Question

Three bodies, a ring, a solid cylinder and a solid sphere roll down the same inclined plane without slipping. They start from rest. The radii of the bodies are identical. Which of the bodies reaches the ground with maximum velocity?

Answer 1

Hint – In this problem, you have to first apply the concept of conservation of energy. First calculate the potential energy of the three bodies and the kinetic energy of the three bodies and then compare them. Use this comparison to find out the velocity of the three bodies.

Step By Step Answer:
Potential energy of the three bodies $(PE) = mgh$

Here,

$m = $ Mass of bodies,
$g = 9.8m{s^{ - 1}}$ (Acceleration due to gravity)
$h = $ Height of the bodies from the ground

When the bodies reach the ground, all this potential energy will be converted into kinetic energy. The kinetic energy will be of two types –

Kinetic energy due to the translation motion of the bodies is

${(KE)_{Tr}} = \dfrac{1}{2}m{v^2}$(Equation 1)

Kinetic energy due to the rotational motion of the body is

${(KE)_{Ro}} = \dfrac{1}{2}I{w^2}$

We know that,

$I = m{k^2}$ ($k = $Radius of gyration)
And $\omega = \dfrac{v}{R}$ ($R = $radius of the three bodies)
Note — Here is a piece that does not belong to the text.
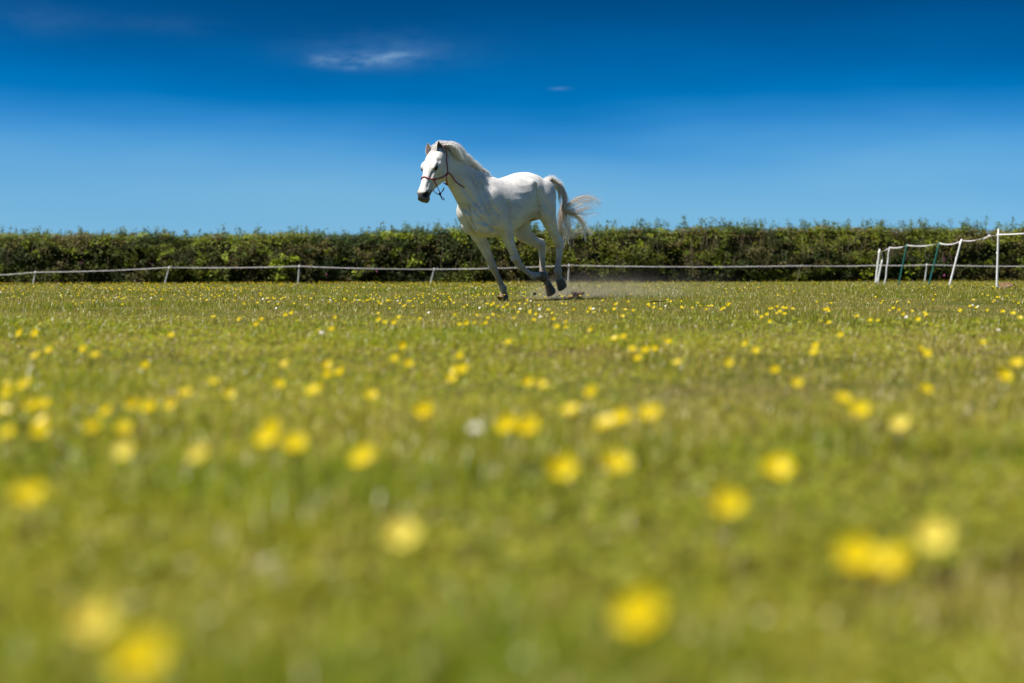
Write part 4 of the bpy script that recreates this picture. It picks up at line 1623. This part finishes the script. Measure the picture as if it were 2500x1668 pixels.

Substitute the values of $I$ and$\omega $ in equation 2

$ \Rightarrow {(KE)_{Ro}} = \dfrac{1}{2}m{k^2}{\left( {\dfrac{v}{R}} \right)^2}$
$ \Rightarrow {(KE)_{Ro}} = \dfrac{1}{2}\dfrac{{m{k^2}{v^2}}}{{{R^2}}}$(Equation 3)
To get the total kinetic energy we add equation $2$ and $3$

${(KE)_{To}} = {(KE)_{Tr}} + {(KE)_{Ro}}$
$ \Rightarrow {(KE)_{To}} = \dfrac{1}{2}m{v^2} + \dfrac{1}{2}\dfrac{{m{k^2}{v^2}}}{{{R^2}}}$
$ \Rightarrow {(KE)_{To}} = \dfrac{1}{2}m{v^2}\left( {1 + \dfrac{{{k^2}}}{{{R^2}}}} \right)$

We also know by law of conservation of energy

$(PE) = {(KE)_{To}}$
$ \Rightarrow mgh = \dfrac{1}{2}m{v^2}\left( {1 + \dfrac{{{k^2}}}{{{R^2}}}} \right)$
$ \Rightarrow {v^2} = \dfrac{{2gh}}{{\left( {1 + \dfrac{{{k^2}}}{{{R^2}}}} \right)}}$
$ \Rightarrow v = \sqrt {\dfrac{{2gh}}{{\left( {1 + \dfrac{{{k^2}}}{{{R^2}}}} \right)}}} $
For a ring, ${k^2} = {R^2}$
$ \Rightarrow v = \sqrt {gh} $

For a solid cylinder, ${k^2} = \dfrac{{{R^2}}}{2}$
$ \Rightarrow v = \sqrt {\dfrac{{2gh}}{{1 + \dfrac{1}{2}}}} = \sqrt {\dfrac{{4gh}}{3}} = \sqrt {1.33gh} $

For a solid sphere,${k^2} = \dfrac{{2{R^2}}}{5}$
$ \Rightarrow v = \sqrt {\dfrac{{2gh}}{{1 + \dfrac{2}{5}}}} = \sqrt {\dfrac{{10gh}}{7}} = 1.43$

So in between a ring, a cylinder and a solid sphere of same radii, the ring has the least velocity at the point it reaches the ground and the solid sphere has the most velocity at the point it reaches the ground.

Note – For finding out the rotational kinetic energy of the bodies, we used the concept of moment of inertia. Moment of inertia is a quantity that expresses the tendency of a body to resist angular acceleration. It is the product of mass of every particle in the body with the square of its distance which is measured from the axis of rotation.